MOTU vs. Digi 001 (Mac vs. PC) and advice on other home equipment

And while I was ranting...

sjoko2's example illustrates my points.

That entry-level recording system sjoko2 described has exactly one component that is PC-specific:

The PC itself.

Now granted, a friend of mine who also has a US-428 (and both Macs and PCs) tells me that Cubasis VST for the Mac is still vaporware, but TASCAM will ship him a copy as soon as it's done.

You could substitute an iMac for the Dell and have roughly the same capabilities at almost the same price. Yes, you'd have to add RAM, and yes, you'd have a smaller display, and yes, it would be a slower processor (even allowing the G3 a magical "Pentium equivalence factor"), and yes, it would lack expandability, and yes, you'd have to pay a little more.

So in this system, the PC wins on price, right? No question.

But it's only the computer itself that differs. Everything else is the same. As you spend more on the studio, the cost of the computer becomes a smaller and smaller part of the total price.
 
If I had to start from scratch Id take a dual processor pc running windowz 2000 and run an rme soundcard with nuendo. The digi 001 as I laid out (with help from digidesigns marketing) is a HOME system. nuendo is a PRO system.Rme soundcards use dsp processing to eliminate latency, and they sound good to boot. The steinberg nuendo card is by rme.

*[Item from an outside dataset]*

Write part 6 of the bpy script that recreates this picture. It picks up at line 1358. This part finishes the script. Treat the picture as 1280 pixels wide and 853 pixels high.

Also, there are lots of reasonably priced samplers floating around. I just got an emu esi 2000, and Its pretty rockin'. Id like to pick up a used yamaha anx1 keyboard, its an anolog emulation deal, but theyre not that expensive and sound good. The xp 30 sure is nice, and you'll like it, but sometimes you might want more analog type sounds or to use certain samples that roland doesnt provide.